Eligibility depends on military service history. The following groups may qualify:
- Active-duty service members who have served at least 90 consecutive days during wartime or 181 days during peacetime
- Veterans who meet the same service requirements and received an honorable discharge
- National Guard and Reserve members with at least six years of service or 90 days of active duty during wartime
- Surviving spouses of service members who died in the line of duty or from a service-connected disability (and who haven’t remarried)
Some service members discharged for hardship, a service-connected disability, or government convenience may also qualify. The VA evaluates each case individually.
Steps To Apply for a VA Loan
The VA loan application process follows a clear sequence. Breaking it into steps makes the journey easier to manage.

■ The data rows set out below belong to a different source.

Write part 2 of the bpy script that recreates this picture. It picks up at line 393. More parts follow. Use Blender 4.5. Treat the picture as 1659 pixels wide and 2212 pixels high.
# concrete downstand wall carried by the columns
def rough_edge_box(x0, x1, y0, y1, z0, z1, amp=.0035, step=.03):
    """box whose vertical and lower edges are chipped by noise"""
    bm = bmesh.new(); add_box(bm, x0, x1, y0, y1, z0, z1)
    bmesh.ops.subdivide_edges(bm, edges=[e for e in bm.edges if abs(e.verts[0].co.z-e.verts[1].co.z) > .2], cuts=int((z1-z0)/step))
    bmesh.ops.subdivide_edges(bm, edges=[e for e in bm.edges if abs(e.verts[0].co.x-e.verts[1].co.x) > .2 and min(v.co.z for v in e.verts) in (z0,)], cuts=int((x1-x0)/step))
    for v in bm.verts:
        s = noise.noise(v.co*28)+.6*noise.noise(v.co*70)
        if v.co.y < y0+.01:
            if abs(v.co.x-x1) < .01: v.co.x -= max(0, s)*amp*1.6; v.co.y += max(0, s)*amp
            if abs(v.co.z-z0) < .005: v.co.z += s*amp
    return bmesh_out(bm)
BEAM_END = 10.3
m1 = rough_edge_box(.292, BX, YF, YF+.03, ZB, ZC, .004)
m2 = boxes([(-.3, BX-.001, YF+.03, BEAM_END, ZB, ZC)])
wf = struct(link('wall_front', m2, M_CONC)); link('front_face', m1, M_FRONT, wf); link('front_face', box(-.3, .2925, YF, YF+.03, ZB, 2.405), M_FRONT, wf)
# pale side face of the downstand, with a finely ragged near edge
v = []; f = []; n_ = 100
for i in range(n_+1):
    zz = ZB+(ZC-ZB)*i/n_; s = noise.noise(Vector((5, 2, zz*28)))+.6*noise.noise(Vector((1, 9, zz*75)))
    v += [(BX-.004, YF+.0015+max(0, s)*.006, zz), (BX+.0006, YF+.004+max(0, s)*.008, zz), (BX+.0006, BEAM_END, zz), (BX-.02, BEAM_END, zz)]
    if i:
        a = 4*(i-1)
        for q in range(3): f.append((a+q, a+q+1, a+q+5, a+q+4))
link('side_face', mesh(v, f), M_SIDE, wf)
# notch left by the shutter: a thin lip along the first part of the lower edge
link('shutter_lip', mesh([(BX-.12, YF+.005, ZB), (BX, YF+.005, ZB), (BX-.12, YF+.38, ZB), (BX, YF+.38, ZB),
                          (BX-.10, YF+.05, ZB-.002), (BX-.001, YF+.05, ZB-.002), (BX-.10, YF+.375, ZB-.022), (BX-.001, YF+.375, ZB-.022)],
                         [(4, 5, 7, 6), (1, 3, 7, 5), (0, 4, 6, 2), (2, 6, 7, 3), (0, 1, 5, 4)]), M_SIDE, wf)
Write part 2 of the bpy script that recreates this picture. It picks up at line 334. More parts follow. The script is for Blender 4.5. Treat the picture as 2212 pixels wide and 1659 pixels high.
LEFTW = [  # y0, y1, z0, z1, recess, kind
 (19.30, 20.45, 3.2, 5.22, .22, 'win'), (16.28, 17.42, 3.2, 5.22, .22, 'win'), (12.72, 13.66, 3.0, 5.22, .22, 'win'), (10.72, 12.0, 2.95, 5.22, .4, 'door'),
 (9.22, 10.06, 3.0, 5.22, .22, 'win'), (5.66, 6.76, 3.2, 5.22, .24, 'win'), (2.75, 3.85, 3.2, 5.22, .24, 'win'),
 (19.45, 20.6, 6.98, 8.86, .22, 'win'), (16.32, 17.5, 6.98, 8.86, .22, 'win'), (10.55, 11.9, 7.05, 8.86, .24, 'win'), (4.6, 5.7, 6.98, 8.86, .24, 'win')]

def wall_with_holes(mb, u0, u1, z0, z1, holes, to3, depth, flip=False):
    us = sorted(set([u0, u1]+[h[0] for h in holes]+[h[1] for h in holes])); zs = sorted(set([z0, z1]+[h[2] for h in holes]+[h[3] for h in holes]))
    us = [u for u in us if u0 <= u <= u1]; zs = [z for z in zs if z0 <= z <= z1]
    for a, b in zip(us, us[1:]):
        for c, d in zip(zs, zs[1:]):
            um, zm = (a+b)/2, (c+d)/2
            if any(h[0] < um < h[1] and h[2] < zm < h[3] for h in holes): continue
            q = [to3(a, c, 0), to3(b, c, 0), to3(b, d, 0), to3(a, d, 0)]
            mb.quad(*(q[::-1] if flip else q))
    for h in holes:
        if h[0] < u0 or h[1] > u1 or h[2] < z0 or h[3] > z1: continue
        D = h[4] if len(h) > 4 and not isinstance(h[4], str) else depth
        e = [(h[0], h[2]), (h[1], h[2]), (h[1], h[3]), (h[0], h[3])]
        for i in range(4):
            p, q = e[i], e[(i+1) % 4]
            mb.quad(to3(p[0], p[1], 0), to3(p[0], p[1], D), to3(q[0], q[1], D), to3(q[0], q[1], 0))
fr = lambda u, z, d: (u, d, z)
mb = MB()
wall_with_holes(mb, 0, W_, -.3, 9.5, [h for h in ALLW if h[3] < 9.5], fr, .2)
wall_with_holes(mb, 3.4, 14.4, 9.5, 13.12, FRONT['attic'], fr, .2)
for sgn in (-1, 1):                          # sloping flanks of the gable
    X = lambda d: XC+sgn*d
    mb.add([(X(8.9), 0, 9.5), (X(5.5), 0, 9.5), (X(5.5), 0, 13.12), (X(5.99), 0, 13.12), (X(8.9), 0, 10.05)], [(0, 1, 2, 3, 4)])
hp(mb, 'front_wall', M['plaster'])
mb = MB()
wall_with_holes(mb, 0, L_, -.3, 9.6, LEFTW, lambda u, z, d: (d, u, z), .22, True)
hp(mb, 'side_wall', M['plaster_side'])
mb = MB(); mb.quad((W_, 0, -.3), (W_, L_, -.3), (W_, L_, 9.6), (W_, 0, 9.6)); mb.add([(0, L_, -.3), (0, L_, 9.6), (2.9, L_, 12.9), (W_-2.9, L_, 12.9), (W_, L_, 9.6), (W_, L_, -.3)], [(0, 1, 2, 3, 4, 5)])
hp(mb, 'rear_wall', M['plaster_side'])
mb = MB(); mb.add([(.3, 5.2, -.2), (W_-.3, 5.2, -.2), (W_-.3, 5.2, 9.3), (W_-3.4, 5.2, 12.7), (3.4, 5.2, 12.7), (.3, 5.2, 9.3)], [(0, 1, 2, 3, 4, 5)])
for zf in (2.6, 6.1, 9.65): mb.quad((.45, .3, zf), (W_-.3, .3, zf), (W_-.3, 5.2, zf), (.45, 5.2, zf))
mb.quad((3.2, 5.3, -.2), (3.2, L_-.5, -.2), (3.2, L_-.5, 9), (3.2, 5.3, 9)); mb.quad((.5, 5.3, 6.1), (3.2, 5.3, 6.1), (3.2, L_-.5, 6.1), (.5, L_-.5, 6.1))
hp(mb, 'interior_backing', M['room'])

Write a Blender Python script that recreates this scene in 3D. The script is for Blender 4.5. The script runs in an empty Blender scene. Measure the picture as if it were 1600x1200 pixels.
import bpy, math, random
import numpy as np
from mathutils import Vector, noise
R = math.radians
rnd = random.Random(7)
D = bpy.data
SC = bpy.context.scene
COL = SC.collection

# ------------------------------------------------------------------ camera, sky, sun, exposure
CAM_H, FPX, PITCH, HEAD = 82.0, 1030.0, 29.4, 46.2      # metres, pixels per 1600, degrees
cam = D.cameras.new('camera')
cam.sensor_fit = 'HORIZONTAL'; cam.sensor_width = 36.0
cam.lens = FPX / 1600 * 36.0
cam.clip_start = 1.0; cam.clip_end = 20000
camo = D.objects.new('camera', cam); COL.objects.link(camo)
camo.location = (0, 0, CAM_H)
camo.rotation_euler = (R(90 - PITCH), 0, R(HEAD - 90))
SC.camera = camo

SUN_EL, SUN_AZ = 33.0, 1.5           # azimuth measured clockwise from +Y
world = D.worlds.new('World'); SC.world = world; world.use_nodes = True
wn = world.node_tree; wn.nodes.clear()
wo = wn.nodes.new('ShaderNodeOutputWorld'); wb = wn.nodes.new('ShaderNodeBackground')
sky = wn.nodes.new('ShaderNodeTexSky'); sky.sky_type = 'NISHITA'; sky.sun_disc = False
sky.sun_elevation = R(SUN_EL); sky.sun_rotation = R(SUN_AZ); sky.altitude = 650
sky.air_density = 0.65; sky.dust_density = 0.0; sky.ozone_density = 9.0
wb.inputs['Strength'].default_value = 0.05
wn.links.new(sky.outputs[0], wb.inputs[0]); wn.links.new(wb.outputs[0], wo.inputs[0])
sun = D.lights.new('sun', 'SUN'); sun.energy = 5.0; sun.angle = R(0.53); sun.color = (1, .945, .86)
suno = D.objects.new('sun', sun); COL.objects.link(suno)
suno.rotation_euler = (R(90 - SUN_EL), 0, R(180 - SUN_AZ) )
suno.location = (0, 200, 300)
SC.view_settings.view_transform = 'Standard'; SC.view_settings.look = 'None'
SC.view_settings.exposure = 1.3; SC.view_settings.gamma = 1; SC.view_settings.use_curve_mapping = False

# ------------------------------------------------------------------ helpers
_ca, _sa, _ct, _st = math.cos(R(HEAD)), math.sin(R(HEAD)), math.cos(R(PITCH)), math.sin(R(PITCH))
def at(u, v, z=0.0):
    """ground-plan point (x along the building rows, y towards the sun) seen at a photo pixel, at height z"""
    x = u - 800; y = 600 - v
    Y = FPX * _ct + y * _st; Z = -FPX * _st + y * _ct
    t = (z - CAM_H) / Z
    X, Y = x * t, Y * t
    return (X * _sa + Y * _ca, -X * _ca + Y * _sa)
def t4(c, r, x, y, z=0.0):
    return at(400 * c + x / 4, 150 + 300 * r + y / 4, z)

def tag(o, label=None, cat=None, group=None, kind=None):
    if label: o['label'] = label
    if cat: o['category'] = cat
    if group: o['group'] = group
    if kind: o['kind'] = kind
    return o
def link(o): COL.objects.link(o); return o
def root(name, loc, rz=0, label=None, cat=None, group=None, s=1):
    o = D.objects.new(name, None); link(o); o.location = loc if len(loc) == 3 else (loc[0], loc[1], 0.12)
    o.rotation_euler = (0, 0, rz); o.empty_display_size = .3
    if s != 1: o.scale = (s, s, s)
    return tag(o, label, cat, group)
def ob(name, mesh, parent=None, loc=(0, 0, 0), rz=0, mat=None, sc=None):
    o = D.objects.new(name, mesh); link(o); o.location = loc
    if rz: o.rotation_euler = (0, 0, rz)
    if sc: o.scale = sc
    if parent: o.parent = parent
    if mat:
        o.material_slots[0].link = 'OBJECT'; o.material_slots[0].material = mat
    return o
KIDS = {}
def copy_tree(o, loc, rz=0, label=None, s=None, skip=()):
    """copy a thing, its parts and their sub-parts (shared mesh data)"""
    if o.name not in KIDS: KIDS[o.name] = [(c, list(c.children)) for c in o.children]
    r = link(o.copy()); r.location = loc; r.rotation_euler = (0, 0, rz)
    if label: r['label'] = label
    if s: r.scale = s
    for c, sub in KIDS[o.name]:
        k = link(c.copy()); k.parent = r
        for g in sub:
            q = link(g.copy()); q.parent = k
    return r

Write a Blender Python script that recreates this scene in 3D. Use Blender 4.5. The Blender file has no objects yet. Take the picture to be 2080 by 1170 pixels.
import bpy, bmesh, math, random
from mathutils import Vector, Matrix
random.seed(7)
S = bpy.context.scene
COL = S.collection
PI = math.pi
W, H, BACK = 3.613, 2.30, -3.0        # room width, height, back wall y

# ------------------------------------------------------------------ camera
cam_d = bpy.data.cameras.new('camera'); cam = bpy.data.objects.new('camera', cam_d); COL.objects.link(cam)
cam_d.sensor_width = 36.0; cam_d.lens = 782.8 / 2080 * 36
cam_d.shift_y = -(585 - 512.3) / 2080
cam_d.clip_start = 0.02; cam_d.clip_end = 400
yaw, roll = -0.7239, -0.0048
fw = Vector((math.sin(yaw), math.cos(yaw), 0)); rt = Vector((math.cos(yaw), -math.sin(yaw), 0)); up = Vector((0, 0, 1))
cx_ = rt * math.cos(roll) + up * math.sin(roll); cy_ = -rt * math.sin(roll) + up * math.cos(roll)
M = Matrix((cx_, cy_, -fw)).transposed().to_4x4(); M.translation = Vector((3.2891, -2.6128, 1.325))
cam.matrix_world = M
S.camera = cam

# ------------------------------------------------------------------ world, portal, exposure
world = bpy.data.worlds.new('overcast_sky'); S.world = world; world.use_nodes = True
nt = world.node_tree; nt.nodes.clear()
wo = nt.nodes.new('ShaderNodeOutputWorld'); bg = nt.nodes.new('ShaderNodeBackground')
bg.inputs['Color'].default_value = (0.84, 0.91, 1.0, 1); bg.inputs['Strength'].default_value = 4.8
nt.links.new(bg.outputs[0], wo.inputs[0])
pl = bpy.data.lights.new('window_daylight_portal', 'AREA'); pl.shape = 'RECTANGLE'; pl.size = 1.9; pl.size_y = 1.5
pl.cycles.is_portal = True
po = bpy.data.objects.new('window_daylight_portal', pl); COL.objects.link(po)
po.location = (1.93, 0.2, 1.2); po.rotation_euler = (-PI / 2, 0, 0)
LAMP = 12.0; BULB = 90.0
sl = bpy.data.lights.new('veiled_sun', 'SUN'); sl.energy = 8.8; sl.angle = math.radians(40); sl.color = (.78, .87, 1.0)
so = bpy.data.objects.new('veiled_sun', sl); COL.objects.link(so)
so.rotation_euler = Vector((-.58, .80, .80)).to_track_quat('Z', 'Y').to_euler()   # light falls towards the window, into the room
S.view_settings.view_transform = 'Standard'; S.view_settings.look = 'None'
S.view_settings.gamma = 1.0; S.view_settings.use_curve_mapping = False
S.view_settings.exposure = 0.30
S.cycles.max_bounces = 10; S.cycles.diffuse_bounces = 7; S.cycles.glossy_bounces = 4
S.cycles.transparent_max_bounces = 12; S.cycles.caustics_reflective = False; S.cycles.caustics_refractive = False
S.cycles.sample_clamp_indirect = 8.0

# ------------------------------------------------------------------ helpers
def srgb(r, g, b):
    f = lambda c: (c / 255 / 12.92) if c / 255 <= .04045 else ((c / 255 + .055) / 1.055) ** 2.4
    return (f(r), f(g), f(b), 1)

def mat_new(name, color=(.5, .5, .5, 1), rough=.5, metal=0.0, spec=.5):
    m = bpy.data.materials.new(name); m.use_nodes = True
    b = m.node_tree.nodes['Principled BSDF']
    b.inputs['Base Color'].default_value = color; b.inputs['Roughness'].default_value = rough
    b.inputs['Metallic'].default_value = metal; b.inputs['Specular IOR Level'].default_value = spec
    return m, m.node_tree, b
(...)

Obtain Your Certificate of Eligibility
The Certificate of Eligibility (COE) proves to lenders that a borrower meets VA loan requirements. Applicants can get their COE through three methods:
- Online through the VA’s eBenefits portal – This is the fastest option for most applicants
- Through a VA-approved lender – Many lenders can pull the COE electronically during the loan process
- By mail – Applicants submit VA Form 26-1880 along with proof of service
Active-duty members need a statement of service signed by their commander. Veterans should have their DD Form 214, which documents military service and discharge status.
Find a VA-Approved Lender
Not all mortgage lenders offer VA loans. Borrowers should shop around and compare offers from multiple VA-approved lenders. Key factors to compare include:
- Interest rates
- Closing costs
- Lender fees
- Customer service reputation
Getting quotes from at least three lenders helps borrowers find the best VA loan terms. Rate differences of even 0.25% can mean thousands of dollars over the life of a loan.
Complete the Loan Application Process
Once a borrower selects a lender, the formal application begins. The lender will request:
- Proof of income (pay stubs, W-2s, tax returns)
- Bank statements
- Employment verification
- Credit report authorization
The lender orders a VA appraisal to confirm the property meets minimum property requirements and determine its market value. A VA-approved appraiser conducts this inspection. After underwriting reviews all documents, the lender issues a final decision. Approved loans move to closing, where borrowers sign paperwork and receive their keys.
Key Benefits of VA Loans
VA loans stand out from other mortgage options for several reasons. Here’s why so many eligible borrowers choose this path.
No Down Payment Required
Most VA loans allow 100% financing. Borrowers can purchase a home without saving tens of thousands of dollars for a down payment. This benefit alone makes homeownership accessible years earlier for many veterans.
No Private Mortgage Insurance
Conventional loans with less than 20% down require PMI, which typically costs 0.5% to 1% of the loan amount annually. VA loans skip this requirement entirely, saving borrowers significant money each month.
Competitive Interest Rates
Because the VA guarantees a portion of each loan, lenders face less risk. They pass those savings to borrowers through lower interest rates. Even a small rate reduction adds up over a 30-year mortgage.
Limited Closing Costs
The VA caps certain closing costs that lenders can charge. Sellers can also pay up to 4% of the loan amount toward a buyer’s closing costs and concessions.
Easier Qualification Standards
VA loans have more flexible credit requirements than conventional mortgages. Many lenders approve borrowers with credit scores as low as 580-620, though requirements vary by lender.
Common VA Loan Requirements To Know
While VA loans offer flexibility, borrowers must still meet certain standards.
Credit Score
The VA doesn’t set a minimum credit score, but most lenders require at least 580-620. Higher scores unlock better interest rates and loan terms.
Income and Employment
Lenders verify steady income to ensure borrowers can afford monthly payments. Most want to see at least two years of consistent employment history. Self-employed borrowers may need additional documentation.
Debt-to-Income Ratio
Lenders calculate the debt-to-income (DTI) ratio by dividing monthly debt payments by gross monthly income. Most VA lenders prefer a DTI of 41% or lower, though exceptions exist for borrowers with strong compensating factors.
Property Requirements
VA loans can only finance primary residences. The property must meet minimum property requirements (MPRs) set by the VA. These standards ensure the home is safe, structurally sound, and sanitary. A VA appraisal verifies the property meets these conditions.
VA Funding Fee
Most VA loan borrowers pay a one-time funding fee. This fee ranges from 1.25% to 3.3% of the loan amount, depending on the down payment and whether it’s a first-time or subsequent use. Some veterans with service-connected disabilities are exempt from this fee. Borrowers can pay the fee upfront or roll it into the loan amount.